Maria Shriver is too smart not to know the data she pedals in her new tome has been discredited. But it makes for a good “poor me” story for liberal feminists who — oddly and sadly — cling to victimhood. Charlotte Hayes takes on Shriver in this piece.

If you like your 77-cent wage gap, you can keep your 77-cent wage gap, despite the data: The Shriver Report cites again and again the debunked figure of a 77-cent gender wage gap—supposedly what a woman earns to a man’s dollar. Don’t these people read newspapers and magazines? This figure repeatedly has been revised, including by feminist writer Hanna Rosin, who hangs her hat at The Atlantic (which put on an all-day powwow on The Shriver Report). The liberal American Association of University Women put out a report in 2012 that officially put the gender wage gap at 82 cents in the executive summary, but admitted in its actually analysis that when relevant factors such as number of hours work and industry were taken into account the gap was really more like six percent. The Labor Department has put the wage gap at 87 cents on the dollar for men and women working 40-hour weeks.
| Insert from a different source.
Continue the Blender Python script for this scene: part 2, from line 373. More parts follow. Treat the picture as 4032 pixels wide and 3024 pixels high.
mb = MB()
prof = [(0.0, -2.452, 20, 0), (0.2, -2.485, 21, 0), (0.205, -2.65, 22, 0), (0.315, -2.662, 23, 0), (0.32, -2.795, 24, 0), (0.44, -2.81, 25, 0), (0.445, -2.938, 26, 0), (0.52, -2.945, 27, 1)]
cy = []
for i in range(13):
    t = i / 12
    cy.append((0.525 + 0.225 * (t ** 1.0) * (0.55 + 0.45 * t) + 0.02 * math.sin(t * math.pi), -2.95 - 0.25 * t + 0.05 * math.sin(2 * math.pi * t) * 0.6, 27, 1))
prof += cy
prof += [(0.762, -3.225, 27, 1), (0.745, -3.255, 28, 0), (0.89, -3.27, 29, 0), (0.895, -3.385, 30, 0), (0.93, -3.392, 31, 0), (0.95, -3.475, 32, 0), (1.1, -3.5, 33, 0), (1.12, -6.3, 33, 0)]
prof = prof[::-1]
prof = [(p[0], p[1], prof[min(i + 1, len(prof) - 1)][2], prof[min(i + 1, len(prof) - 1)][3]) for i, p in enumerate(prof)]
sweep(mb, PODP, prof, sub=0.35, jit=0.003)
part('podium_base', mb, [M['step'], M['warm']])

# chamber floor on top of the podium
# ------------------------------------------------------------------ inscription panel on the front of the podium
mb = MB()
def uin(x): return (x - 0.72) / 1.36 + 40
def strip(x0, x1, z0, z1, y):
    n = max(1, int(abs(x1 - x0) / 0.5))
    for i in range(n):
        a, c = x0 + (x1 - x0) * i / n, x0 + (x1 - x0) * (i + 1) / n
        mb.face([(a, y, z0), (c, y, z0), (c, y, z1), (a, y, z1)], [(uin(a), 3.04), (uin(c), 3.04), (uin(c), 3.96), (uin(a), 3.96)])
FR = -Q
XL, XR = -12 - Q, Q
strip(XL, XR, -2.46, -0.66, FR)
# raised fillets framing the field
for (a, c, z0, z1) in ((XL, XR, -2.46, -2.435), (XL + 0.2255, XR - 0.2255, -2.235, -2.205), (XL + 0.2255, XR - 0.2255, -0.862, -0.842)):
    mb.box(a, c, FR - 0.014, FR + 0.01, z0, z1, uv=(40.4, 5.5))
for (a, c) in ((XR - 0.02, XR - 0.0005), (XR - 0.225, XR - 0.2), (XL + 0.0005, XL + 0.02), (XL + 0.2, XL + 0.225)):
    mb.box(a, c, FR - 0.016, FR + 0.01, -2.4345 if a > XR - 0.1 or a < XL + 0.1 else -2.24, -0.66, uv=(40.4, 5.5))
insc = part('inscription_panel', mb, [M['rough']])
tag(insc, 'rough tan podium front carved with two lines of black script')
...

For men and women working 30 to 34 hours, women earn 109 percent of what men earn—an inconvenient truth. The authors of The Shriver Report know that it’s hard to make a case for massive government intervention to close a minus six percent wage gap. Moreover, these affluent, condescending women know that they will get away with pitching this lie. It goes unchallenged by low information voters, including those who work for elite media outlets. 

There was a time when a woman would have been embarrassed to cling to the “poor me” narrative.

Ladies it is well past time to grow up, move on, pursue your dreams, and be happy.